Retype the material that follows, keeping every word as it is.

★ ★ ★ ★ ★ ★ ★

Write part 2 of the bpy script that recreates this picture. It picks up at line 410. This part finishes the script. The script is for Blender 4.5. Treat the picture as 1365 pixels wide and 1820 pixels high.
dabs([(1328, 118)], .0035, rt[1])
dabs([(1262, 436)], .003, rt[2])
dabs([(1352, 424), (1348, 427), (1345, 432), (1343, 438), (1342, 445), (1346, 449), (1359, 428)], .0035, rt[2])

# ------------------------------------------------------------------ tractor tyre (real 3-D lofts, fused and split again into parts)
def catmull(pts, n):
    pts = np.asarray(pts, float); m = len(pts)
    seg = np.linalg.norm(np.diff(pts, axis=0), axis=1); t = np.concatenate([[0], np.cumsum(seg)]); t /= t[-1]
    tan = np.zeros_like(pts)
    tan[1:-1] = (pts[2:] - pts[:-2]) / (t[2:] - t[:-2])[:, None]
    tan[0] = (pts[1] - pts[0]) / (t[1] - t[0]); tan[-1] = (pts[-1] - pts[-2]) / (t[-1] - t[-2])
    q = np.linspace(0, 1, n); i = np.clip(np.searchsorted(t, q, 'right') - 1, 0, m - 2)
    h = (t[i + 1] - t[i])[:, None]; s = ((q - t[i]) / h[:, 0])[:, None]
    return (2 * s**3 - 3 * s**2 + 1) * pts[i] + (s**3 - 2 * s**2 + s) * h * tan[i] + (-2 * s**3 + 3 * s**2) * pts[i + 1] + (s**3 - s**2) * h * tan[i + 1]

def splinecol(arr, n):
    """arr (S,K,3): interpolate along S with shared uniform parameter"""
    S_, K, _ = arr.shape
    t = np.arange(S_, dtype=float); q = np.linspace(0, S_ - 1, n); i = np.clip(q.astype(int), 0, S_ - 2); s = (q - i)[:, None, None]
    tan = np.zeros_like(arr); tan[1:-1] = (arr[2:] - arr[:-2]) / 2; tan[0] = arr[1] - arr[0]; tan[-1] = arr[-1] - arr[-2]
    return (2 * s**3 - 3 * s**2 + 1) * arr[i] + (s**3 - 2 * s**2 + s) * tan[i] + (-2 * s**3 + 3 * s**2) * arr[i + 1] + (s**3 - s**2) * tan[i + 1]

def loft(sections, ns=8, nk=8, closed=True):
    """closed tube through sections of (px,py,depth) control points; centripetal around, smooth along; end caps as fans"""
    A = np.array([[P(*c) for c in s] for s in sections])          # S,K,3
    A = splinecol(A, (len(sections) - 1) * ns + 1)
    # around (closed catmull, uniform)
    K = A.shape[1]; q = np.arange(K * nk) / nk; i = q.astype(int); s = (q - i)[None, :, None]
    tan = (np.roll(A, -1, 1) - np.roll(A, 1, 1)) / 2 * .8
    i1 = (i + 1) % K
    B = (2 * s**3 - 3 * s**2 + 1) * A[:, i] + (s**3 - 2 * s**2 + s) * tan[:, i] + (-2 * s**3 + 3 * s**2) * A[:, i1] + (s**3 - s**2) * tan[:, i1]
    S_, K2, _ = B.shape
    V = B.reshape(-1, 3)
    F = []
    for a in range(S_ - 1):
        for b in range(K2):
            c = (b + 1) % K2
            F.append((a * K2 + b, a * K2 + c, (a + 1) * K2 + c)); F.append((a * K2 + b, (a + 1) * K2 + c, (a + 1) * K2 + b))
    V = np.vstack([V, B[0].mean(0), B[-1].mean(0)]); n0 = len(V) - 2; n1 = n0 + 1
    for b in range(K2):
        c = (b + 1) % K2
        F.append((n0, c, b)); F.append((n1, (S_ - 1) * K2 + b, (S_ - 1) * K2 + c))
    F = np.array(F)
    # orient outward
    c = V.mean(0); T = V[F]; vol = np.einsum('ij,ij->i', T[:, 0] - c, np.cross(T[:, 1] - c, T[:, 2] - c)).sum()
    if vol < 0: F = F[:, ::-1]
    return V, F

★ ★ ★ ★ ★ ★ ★

Output below:
Write part 2 of the bpy script that recreates this picture. It picks up at line 410. This part finishes the script. The script is for Blender 4.5. Treat the picture as 1365 pixels wide and 1820 pixels high.
dabs([(1328, 118)], .0035, rt[1])
dabs([(1262, 436)], .003, rt[2])
dabs([(1352, 424), (1348, 427), (1345, 432), (1343, 438), (1342, 445), (1346, 449), (1359, 428)], .0035, rt[2])

# ------------------------------------------------------------------ tractor tyre (real 3-D lofts, fused and split again into parts)
def catmull(pts, n):
    pts = np.asarray(pts, float); m = len(pts)
    seg = np.linalg.norm(np.diff(pts, axis=0), axis=1); t = np.concatenate([[0], np.cumsum(seg)]); t /= t[-1]
    tan = np.zeros_like(pts)
    tan[1:-1] = (pts[2:] - pts[:-2]) / (t[2:] - t[:-2])[:, None]
    tan[0] = (pts[1] - pts[0]) / (t[1] - t[0]); tan[-1] = (pts[-1] - pts[-2]) / (t[-1] - t[-2])
    q = np.linspace(0, 1, n); i = np.clip(np.searchsorted(t, q, 'right') - 1, 0, m - 2)
    h = (t[i + 1] - t[i])[:, None]; s = ((q - t[i]) / h[:, 0])[:, None]
    return (2 * s**3 - 3 * s**2 + 1) * pts[i] + (s**3 - 2 * s**2 + s) * h * tan[i] + (-2 * s**3 + 3 * s**2) * pts[i + 1] + (s**3 - s**2) * h * tan[i + 1]

def splinecol(arr, n):
    """arr (S,K,3): interpolate along S with shared uniform parameter"""
    S_, K, _ = arr.shape
    t = np.arange(S_, dtype=float); q = np.linspace(0, S_ - 1, n); i = np.clip(q.astype(int), 0, S_ - 2); s = (q - i)[:, None, None]
    tan = np.zeros_like(arr); tan[1:-1] = (arr[2:] - arr[:-2]) / 2; tan[0] = arr[1] - arr[0]; tan[-1] = arr[-1] - arr[-2]
    return (2 * s**3 - 3 * s**2 + 1) * arr[i] + (s**3 - 2 * s**2 + s) * tan[i] + (-2 * s**3 + 3 * s**2) * arr[i + 1] + (s**3 - s**2) * tan[i + 1]

def loft(sections, ns=8, nk=8, closed=True):
    """closed tube through sections of (px,py,depth) control points; centripetal around, smooth along; end caps as fans"""
    A = np.array([[P(*c) for c in s] for s in sections])          # S,K,3
    A = splinecol(A, (len(sections) - 1) * ns + 1)
    # around (closed catmull, uniform)
    K = A.shape[1]; q = np.arange(K * nk) / nk; i = q.astype(int); s = (q - i)[None, :, None]
    tan = (np.roll(A, -1, 1) - np.roll(A, 1, 1)) / 2 * .8
    i1 = (i + 1) % K
    B = (2 * s**3 - 3 * s**2 + 1) * A[:, i] + (s**3 - 2 * s**2 + s) * tan[:, i] + (-2 * s**3 + 3 * s**2) * A[:, i1] + (s**3 - s**2) * tan[:, i1]
    S_, K2, _ = B.shape
    V = B.reshape(-1, 3)
    F = []
    for a in range(S_ - 1):
        for b in range(K2):
            c = (b + 1) % K2
            F.append((a * K2 + b, a * K2 + c, (a + 1) * K2 + c)); F.append((a * K2 + b, (a + 1) * K2 + c, (a + 1) * K2 + b))
    V = np.vstack([V, B[0].mean(0), B[-1].mean(0)]); n0 = len(V) - 2; n1 = n0 + 1
    for b in range(K2):
        c = (b + 1) % K2
        F.append((n0, c, b)); F.append((n1, (S_ - 1) * K2 + b, (S_ - 1) * K2 + c))
    F = np.array(F)
    # orient outward
    c = V.mean(0); T = V[F]; vol = np.einsum('ij,ij->i', T[:, 0] - c, np.cross(T[:, 1] - c, T[:, 2] - c)).sum()
    if vol < 0: F = F[:, ::-1]
    return V, F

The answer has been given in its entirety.